Morgan Stanley has foreseen that Australia's four largest bank institutions are about to flood the market with bond sales as they seek to refinance notes and fund lending initiatives, which in turn will push costs for the most indebted.

Commonwealth Bank, Westpac Banking Corp., National Australia Bank Ltd. and Australia & New Zealand Banking Group Ltd. need to borrow about A$140 billion ($122 billion) in the year to Sept. 30 and A$162 billion in the following 12 months, said Morgan Stanley in an emailed report to Bloomberg.

Morgan Stanley's strategists said: Investors will "increasingly differentiate between banks on the basis of funding requirements,noting that most sales will have to be done "at a higher cost offshore due to limited onshore absorption capacity of new bank issuance."

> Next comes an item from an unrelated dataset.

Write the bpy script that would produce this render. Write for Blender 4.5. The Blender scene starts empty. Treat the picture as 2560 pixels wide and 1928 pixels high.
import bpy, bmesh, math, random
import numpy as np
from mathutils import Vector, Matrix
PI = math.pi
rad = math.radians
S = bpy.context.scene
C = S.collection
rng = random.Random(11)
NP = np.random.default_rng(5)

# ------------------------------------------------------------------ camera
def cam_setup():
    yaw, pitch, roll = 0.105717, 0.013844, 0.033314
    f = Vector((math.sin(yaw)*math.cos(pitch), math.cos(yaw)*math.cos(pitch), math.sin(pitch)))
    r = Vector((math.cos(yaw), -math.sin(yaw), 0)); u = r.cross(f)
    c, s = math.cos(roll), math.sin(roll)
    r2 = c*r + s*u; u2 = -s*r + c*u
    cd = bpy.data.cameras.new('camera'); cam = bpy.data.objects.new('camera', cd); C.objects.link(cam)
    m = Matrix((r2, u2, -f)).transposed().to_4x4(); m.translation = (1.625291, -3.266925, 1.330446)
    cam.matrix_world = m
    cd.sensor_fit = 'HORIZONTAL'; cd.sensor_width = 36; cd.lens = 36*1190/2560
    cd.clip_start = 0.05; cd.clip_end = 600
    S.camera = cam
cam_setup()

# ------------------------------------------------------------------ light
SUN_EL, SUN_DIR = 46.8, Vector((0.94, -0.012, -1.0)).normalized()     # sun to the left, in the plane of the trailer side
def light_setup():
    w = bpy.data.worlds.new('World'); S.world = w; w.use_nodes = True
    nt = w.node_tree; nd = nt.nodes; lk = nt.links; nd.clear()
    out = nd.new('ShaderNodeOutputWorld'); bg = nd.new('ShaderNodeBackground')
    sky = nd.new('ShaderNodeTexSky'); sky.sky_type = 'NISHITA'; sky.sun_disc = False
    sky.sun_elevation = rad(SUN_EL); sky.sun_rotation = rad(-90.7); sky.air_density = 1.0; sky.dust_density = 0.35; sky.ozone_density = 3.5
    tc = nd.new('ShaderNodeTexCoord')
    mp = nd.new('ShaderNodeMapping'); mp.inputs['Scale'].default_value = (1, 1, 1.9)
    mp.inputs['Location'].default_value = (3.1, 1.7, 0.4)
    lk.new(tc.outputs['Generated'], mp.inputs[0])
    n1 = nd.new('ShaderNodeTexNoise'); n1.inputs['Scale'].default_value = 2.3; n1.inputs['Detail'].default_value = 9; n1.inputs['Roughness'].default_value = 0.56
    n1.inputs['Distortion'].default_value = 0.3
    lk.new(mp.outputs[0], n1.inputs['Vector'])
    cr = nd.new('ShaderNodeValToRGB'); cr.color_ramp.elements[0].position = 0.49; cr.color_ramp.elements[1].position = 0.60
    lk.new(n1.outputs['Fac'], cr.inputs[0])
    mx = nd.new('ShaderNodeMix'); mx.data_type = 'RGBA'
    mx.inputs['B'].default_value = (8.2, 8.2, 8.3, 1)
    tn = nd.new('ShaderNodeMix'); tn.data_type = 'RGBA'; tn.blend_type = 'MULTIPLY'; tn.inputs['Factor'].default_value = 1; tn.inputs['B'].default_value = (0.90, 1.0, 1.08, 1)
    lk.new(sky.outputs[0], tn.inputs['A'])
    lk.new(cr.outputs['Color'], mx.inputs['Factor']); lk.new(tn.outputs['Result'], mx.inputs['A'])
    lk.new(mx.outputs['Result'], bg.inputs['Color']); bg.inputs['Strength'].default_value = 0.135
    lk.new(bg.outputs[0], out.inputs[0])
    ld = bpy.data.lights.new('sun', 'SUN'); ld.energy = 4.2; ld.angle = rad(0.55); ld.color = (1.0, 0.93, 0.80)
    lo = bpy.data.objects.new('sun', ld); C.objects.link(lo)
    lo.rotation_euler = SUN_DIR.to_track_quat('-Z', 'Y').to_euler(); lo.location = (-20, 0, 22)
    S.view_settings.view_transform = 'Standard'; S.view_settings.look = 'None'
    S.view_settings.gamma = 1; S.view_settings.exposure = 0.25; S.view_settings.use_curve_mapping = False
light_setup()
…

Australia's top four banks are now facing tougher capital rules requiring them to hold more liquid assets and less of bank debt papers. They are are seeking funds offshore in an effort to cut borrowing costs.

The extra yield investors demand to hold Australian financial company debt instead of government bonds has jumped 22 basis points since the start of June, a Bank of America Merrill Lynch index shows.

Westpac, Australia's second-biggest bank by market value, raised A$800 million from five-year bonds on June 29, according to data compiled by Bloomberg.